Although in both countries the artists banded together to paint in the open air and made similar researches into effects of color and light, basically their aims were quite different. The French inclined toward dissolving form into an over-all luminosity, while the Italians favored substantial figures rather sharply defined with planes clearly indicated. There was little contact between the two.

The Caffee Michelangelo in Florence is credited with being the birthplace of the Macchiaioli. About the middle of last century it became a famous forum for fiery intellectual debate involving artists, writers, and politicians from all over Italy. Being predominantly young and ardent, these men took part in the wars in which the country acquired freedom and unity. Afterwards, returning to the Caffee they steered polemics in order to center on art and its new tendencies.

Existing academies were categorically rejected and a deliberate search undertaken for a fresh manner of seeing. Paintings by Filippo Lippi, Ghirlandaio, Carpaccio, and others of the Italian Quattrocento, were studied thoughtfully. In groups they visited the only foreign art available, Russian Prince Demidoff's collection at his villa in the outskirts of Florence. He had excellent examples of French realism, works by Ingres, Delacroix, Courbet, and Corot, and the Barbizon School.

Discerning investigations and animated arguments led these men to Modern Art. Pomp and ceremony, mythology, impossible romantic yearnings, were relegated to the past. The new concept revolved around Man and Humanity. Painting must be of the real, taken in the open air, absolutely directly. Brightness and shadow should be emphasized naturally in accordance with the light of day.

A method was decided on: the artist painted rapidly a spot (in Italian a "macchia,"m hence the name Macchiaioli) to capture the strongly individualized image as first perceived. Whether he completed the picture on the place or not, the essectial was to retain intact this primary shock.

The Macchiaioli had a predilection for modest, everyday things and small formats. Our painting, measuring only 4.68 inches by 13.68 inches, is of a group of women, separate but together, in the rotunda of a long-renowned bathing establishment, the Palmieri at Livorno, projecting farther than all others into the sea. Obviously, ladies of 1866 liked to take the sun but only when amply clothed and in the shade.

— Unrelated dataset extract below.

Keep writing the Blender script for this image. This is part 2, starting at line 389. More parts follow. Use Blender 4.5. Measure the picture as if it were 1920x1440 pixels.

The little panel is so appealingly important that it attracts the attention of everyone interested in Fattori or the Macchiaioli. featured in more than 14 recent expositions, including those in London, Paris, Lugano, New York, Karlsruhe, and Munich, it has been discussed by over a hundred art critics and writers.

A whole notebook of suggestions and motifs found "La Rotonda" shows that Fattori spent a long summer meditating on the picture. All the while he maintained the spontaneity of his initial impression: against the brilliance of the sea and sky, the figures in the subdued misty light, under the canvas awning , have the appearance of hazy geometric color-patches embraced in a vibrant spacious design.

His rendition of the real is as simple and direct as one can imagine, yet the pervading calm and stability have a slight suggestion of a subtle poetic suspense.

Many of the Macchiaioli were exceptionally gifted as artists, but Giovanni Fattori possessed more of the rare ability to confer on mere trifles the dazzling meaning of existence. He had twinkling eyes and the nature of a perennial boy; in all tuscany no one is more loved.